A first choice that's second-best

An important new museum of African-American history and culture needs a much better site than the one projected for it.

August 01, 1999|By EDWARD GUNTS | EDWARD GUNTS,SUN ARCHITECTURE CRITIC

Designers of the Maryland Museum of African-American History and Culture have been grappling with architectural issues such as how Afrocentric its exterior should be, how to reduce the building's apparent scale, where to put the front door -- important questions all.

But there's another issue that doesn't seem to be receiving the same scrutiny, even though it could be even more important to the $26 million museum's success or failure: The land selected for this critical project -- a long and narrow site at the northeast corner of Pratt and President streets -- makes no sense for a museum as large and potentially significant as this one.

Located on the eastern edge of downtown and cut off from the waterfront by a six-lane boulevard, the property is even farther from the center of Baltimore's Inner Harbor than the Port Discovery children's museum on Market Place.
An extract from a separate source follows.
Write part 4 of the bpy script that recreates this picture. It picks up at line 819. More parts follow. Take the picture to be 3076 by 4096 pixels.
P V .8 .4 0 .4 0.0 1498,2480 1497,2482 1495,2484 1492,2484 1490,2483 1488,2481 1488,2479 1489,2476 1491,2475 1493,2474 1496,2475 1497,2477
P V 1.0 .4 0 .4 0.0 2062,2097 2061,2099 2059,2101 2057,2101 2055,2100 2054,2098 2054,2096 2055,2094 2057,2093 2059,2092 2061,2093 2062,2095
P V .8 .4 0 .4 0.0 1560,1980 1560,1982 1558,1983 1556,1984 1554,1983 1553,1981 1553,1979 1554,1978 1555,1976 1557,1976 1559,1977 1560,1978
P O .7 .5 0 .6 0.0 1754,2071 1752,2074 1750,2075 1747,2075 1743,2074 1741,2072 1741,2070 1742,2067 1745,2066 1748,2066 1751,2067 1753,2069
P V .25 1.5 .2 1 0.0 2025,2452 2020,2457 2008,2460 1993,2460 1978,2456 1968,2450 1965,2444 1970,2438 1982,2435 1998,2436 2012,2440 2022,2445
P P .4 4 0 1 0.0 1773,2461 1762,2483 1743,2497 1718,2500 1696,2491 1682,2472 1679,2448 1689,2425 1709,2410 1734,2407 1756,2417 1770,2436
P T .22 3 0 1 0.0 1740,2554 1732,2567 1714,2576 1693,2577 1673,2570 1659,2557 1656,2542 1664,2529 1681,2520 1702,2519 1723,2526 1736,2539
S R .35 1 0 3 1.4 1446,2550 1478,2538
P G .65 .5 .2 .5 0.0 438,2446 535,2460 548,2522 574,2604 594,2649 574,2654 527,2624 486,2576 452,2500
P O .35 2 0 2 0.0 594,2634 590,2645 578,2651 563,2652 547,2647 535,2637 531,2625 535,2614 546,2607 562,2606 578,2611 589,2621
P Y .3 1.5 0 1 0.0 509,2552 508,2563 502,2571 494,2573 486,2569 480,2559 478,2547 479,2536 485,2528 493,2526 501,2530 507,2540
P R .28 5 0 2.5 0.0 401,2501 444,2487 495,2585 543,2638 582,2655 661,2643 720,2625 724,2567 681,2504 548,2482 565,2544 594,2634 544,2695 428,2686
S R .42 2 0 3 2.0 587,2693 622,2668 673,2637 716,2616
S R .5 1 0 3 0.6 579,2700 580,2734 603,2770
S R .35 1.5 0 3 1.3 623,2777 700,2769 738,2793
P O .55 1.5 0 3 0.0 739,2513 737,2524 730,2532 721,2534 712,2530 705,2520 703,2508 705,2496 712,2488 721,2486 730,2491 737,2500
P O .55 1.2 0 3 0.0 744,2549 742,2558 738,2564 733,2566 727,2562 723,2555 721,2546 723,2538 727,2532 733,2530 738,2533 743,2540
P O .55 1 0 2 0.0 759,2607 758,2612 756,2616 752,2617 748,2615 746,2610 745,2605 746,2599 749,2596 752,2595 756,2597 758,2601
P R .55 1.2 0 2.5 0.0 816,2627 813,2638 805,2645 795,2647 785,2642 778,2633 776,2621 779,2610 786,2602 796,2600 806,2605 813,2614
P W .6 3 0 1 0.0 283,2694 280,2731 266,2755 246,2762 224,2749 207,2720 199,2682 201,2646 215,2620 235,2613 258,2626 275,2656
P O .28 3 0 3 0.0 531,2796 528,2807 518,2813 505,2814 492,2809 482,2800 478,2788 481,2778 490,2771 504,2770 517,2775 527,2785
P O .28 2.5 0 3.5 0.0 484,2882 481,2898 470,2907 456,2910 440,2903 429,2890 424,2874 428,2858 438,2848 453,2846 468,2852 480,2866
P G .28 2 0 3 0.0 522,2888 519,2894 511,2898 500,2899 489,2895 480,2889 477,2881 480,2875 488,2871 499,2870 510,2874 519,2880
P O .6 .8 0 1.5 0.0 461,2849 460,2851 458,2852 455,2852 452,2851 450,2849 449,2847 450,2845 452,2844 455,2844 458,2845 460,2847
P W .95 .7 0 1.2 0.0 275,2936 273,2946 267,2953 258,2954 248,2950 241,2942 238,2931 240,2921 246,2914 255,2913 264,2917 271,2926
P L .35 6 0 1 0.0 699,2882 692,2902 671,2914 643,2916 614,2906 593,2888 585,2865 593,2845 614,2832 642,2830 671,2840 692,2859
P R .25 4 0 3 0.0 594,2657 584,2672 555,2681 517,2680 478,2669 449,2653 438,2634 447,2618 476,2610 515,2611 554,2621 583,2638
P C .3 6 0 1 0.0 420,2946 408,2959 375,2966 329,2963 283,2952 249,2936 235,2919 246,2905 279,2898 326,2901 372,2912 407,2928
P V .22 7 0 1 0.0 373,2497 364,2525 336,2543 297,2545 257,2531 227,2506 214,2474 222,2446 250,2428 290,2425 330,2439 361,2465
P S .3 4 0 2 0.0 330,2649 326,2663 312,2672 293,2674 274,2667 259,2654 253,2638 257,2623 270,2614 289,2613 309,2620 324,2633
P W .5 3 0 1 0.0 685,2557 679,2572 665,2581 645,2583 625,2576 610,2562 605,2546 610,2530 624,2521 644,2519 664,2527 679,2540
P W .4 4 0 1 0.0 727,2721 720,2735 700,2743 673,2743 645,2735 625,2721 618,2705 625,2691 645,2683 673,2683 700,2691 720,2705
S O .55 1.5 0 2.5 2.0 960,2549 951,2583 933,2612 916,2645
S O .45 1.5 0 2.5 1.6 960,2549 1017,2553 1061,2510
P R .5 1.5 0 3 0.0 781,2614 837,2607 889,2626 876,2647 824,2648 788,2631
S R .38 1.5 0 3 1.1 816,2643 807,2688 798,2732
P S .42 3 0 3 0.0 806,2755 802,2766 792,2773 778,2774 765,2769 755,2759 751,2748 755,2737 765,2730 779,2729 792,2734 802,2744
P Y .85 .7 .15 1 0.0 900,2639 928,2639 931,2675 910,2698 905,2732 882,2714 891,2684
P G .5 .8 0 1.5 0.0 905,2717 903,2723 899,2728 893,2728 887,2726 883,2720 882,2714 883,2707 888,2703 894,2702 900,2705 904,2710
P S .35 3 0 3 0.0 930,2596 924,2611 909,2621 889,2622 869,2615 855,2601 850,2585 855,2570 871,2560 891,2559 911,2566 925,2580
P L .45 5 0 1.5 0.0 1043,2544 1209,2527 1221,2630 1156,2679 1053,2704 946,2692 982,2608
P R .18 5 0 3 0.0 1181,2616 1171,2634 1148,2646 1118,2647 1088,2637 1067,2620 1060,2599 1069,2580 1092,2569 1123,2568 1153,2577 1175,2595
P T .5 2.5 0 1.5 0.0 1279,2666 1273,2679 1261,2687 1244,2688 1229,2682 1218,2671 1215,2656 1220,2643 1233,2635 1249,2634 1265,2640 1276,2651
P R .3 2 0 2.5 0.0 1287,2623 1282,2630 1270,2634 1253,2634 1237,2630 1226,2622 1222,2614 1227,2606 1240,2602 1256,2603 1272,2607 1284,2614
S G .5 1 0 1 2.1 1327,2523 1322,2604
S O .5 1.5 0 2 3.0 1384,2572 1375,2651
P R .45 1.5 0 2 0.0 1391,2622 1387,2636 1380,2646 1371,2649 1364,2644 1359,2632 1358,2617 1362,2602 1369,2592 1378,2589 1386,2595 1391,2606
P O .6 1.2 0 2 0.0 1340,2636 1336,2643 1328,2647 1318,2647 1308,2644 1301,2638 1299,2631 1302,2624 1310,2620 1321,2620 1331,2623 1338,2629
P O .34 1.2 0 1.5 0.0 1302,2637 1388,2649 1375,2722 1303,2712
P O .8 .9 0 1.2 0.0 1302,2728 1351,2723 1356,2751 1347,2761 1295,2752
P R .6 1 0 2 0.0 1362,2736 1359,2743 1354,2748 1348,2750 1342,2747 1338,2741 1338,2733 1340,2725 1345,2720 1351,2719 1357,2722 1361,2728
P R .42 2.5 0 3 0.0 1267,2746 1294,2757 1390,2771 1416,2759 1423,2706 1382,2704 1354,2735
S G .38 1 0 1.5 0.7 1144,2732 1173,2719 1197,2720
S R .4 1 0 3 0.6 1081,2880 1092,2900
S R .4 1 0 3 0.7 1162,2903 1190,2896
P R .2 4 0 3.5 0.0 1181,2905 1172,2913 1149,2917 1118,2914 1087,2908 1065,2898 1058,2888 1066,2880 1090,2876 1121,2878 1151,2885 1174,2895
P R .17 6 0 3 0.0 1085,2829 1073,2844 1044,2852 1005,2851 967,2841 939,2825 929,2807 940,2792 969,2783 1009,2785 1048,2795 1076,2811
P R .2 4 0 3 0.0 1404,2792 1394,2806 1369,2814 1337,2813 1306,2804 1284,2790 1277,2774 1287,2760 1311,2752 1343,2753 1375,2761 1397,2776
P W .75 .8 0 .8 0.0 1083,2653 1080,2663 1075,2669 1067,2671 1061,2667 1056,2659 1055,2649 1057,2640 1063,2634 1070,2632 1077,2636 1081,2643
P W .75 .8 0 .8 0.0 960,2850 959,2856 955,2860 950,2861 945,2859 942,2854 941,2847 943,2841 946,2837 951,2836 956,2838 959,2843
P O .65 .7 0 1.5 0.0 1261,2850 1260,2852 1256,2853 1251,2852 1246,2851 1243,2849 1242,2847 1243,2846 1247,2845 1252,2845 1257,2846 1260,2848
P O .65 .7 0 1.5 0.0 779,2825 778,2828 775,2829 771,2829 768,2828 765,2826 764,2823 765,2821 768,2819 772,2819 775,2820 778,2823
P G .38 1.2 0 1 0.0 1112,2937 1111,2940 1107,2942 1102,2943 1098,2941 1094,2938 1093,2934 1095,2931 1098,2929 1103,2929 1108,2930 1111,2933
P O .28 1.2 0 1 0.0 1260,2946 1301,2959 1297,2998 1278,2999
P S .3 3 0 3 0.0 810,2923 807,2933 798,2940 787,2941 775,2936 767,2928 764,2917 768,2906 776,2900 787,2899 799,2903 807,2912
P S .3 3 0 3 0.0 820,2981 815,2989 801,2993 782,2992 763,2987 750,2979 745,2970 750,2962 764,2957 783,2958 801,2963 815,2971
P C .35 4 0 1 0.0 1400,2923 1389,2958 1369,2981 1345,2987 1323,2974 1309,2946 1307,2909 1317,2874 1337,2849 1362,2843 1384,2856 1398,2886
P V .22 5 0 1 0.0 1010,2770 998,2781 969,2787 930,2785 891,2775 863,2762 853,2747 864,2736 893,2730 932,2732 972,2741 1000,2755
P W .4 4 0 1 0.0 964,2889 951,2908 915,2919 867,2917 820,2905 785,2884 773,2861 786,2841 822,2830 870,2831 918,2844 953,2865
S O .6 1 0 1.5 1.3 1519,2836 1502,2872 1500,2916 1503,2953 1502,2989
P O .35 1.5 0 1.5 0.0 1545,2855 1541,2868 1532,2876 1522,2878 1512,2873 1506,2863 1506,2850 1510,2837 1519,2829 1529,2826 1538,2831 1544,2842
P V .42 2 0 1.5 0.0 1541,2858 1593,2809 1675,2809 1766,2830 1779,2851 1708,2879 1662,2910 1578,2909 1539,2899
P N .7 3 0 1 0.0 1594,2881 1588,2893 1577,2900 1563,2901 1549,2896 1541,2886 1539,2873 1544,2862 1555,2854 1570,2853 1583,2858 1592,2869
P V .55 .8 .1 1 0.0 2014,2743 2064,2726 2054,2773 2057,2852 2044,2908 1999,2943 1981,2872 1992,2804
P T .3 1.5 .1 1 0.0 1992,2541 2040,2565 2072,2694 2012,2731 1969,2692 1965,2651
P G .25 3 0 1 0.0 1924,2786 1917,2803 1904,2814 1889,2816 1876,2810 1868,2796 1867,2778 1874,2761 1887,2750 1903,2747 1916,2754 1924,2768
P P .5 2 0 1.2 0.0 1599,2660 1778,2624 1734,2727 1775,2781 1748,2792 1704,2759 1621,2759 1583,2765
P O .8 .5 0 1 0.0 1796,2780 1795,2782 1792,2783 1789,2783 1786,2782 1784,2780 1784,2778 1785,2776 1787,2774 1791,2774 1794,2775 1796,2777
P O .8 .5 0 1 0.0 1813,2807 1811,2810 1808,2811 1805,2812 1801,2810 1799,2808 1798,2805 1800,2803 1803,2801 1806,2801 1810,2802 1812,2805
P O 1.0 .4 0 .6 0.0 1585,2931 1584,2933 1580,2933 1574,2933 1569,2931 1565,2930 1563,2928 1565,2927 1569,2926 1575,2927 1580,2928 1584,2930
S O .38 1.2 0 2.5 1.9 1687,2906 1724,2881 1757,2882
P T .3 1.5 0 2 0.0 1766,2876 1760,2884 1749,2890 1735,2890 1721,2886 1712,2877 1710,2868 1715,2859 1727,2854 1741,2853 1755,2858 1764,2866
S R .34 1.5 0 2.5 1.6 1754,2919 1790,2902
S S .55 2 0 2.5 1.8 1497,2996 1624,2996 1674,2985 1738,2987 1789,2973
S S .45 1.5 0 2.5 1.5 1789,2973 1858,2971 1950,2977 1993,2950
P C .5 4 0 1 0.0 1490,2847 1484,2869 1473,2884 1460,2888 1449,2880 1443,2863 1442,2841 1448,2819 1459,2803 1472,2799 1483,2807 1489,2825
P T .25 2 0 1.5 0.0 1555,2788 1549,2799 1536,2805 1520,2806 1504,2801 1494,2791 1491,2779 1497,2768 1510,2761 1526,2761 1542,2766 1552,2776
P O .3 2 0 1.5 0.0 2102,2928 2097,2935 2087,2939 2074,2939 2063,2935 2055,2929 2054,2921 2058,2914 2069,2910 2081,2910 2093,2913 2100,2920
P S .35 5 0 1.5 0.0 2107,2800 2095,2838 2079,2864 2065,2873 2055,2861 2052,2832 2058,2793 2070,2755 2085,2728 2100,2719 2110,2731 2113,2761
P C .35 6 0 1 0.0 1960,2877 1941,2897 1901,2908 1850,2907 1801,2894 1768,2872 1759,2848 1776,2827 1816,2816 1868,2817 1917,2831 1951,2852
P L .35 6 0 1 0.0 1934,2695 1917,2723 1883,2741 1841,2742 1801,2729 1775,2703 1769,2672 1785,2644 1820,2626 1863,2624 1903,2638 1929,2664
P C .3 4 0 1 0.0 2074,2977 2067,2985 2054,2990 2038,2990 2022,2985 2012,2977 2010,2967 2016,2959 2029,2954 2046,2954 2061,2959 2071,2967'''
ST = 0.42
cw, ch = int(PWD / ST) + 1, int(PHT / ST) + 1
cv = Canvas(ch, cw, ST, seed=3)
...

Squeezed between the restaurants of Little Italy and the Death Alley of failed museums along President Street, it's a background site, offering neither sufficient prominence nor prestige. The land fronts on a highly congested intersection with poor pedestrian access and no space for auto drop-offs. It has limited outdoor space, minimal tie-in with the subject matter, no room for on-site parking and no room for expansion.

Worst of all, perhaps, it offers little opportunity for synergy with other African-American museums and institutions already open or planned for downtown Baltimore.

"I think it's a terrible site," says Phoebe Stanton, professor emeritus of art and architectural history at the Johns Hopkins University and longtime member of Baltimore's Design Advisory Panel.

"This is a museum that's going to have visitors from all over the country coming to see it. It should be in the Inner Harbor. It's too important. It certainly is as important as fish."

Questions raised

Sponsors of the museum, a nonprofit consortium known as the Maryland African-American Museum Corp., say they are content with the location (donated by the Schmoke administration) and pleased to be part of the growing array of attractions on the eastern edge of downtown.

But as the project goes through the design-review process, it's becoming increasingly clear that the parcel may not be as much of a gift as the sponsors think. In many respects, this is turning out to be a case where the museum helps the area more than the area helps the museum. And that raises the following questions:

* Why would an organization that wants to build a first-rate showcase for African-American history and culture -- the second largest museum of its kind in the country, after one in Detroit -- be so willing to settle for a third-rate site on the periphery of the Inner Harbor?

* Equally important for a project to be built primarily with state funds: Is it smart growth to construct a museum in a location that could be detrimental to the project itself?

There is time to reconsider the site, since construction has not yet begun. One waterfront parcel in particular would be a much better fit. But as long as state planners try to force the building onto a site that's all wrong for it, they may never be able to create the top-quality museum they want -- no matter how bold or Afrocentric the exterior design.

The latest plans for the museum call for a four-story, 72,000-square-foot building that would occupy most of the site at Pratt and President. The main entrance would be off Pratt Street, and the exhibit space would be on the south end of the site. Staff offices and other areas not open to the public would be on the north end.

Besides exhibit space, the museum will contain a 200-seat auditorium, a resource center, an interactive learning center, a museum shop, a cafe, classrooms, meeting rooms, offices and reception areas.

The building is being designed by Associated Baltimore Architects, a joint venture of two Baltimore firms: Grieves, Worrall, Wright & O'Hatnick; and Amos, Bailey and Lee. Miles, Friedberg and Molinaroli of Washington is the exhibit designer.

No 'leftover seconds'

In preliminary plans, the building's design is somewhat reminiscent of the Maryland Science Center as seen from the Inner Harbor promenade -- a modern building composed of abstract geometrical shapes, creating solids and voids. Near the corner of Pratt and President streets would be a large cylindrical shape -- a symbolic form intended to mark the entrance and serve as a visual icon for the museum.

Nothing about the architecture comes across as specifically African-American -- in part because the museum board wanted the building to fit in with the context of the Inner Harbor rather than literally re-create forms associated with African culture. That may be a valid decision for a society that can be disdainful of ebonics in any form; still, the resulting look is disappointingly generic.